Not so good old Yellow Pages
Hedge Hub readers shouldn’t have been too surprised by yesterday’s 15 percent slump in Yell’s share price.
The directories firm — the one behind the UK’s Yellow Pages — faces months of talks with banks and shareholders after yesterday saying it plans to restructure its roughly 4 billion-pound debt burden for the second time in nine months.
Yell has had to battle a slump in classified advertising spending and a shift to online from print publications, and analysts have been predicting it could breach its covenants as soon as the start of next year.
Our blog on June 23, citing research from Dataexplorers, showed that Yell Group is among the top ten non-financial firms with the biggest net debt to equity ratios out of the 300 largest listed companies in the UK.
We also showed that Yell ranked 1st in Dataexplorers’ Negative Sentiment indicator, which highlights where stock out on loan — usually used for shorting — has been highest and is rising.

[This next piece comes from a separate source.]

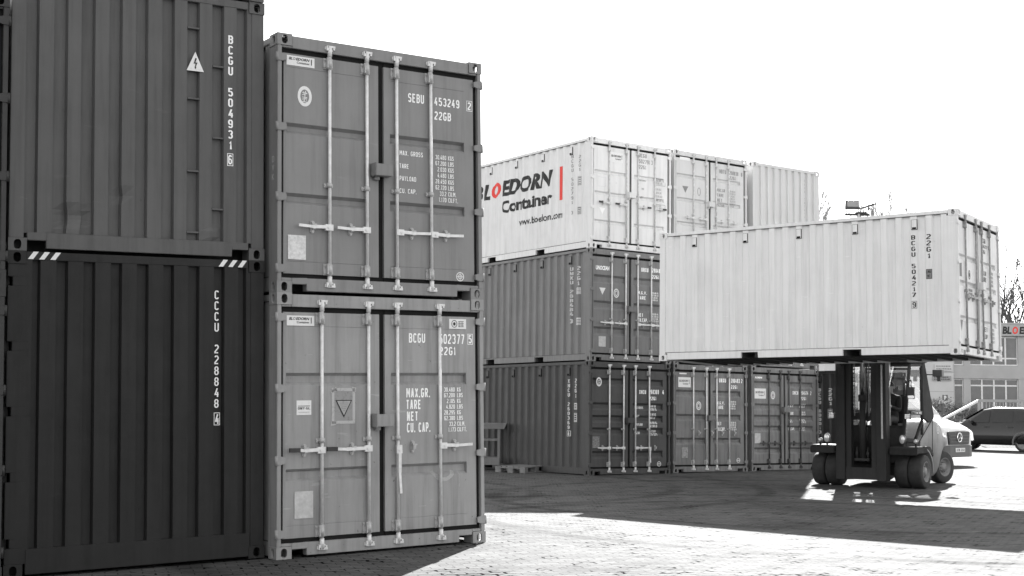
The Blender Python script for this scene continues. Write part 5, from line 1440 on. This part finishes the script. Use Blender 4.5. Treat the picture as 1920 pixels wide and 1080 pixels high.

Some fund managers have been buying, and making money out of, companies whose share prices were trashed last year because refinancing looked difficult, but where access to funds have recently become easier.
However, firms treading too close to the edge — carrying massive debt burdens while trading is rocky — could find it a different story.
The research also highlighted Debenhams as being in the top ten for net debt to equity and 4th on the negative sentiment score, as well as several companies in the U.S., Japan and Europe.
Which company is next in line for its share price to take a kicking because of its debt?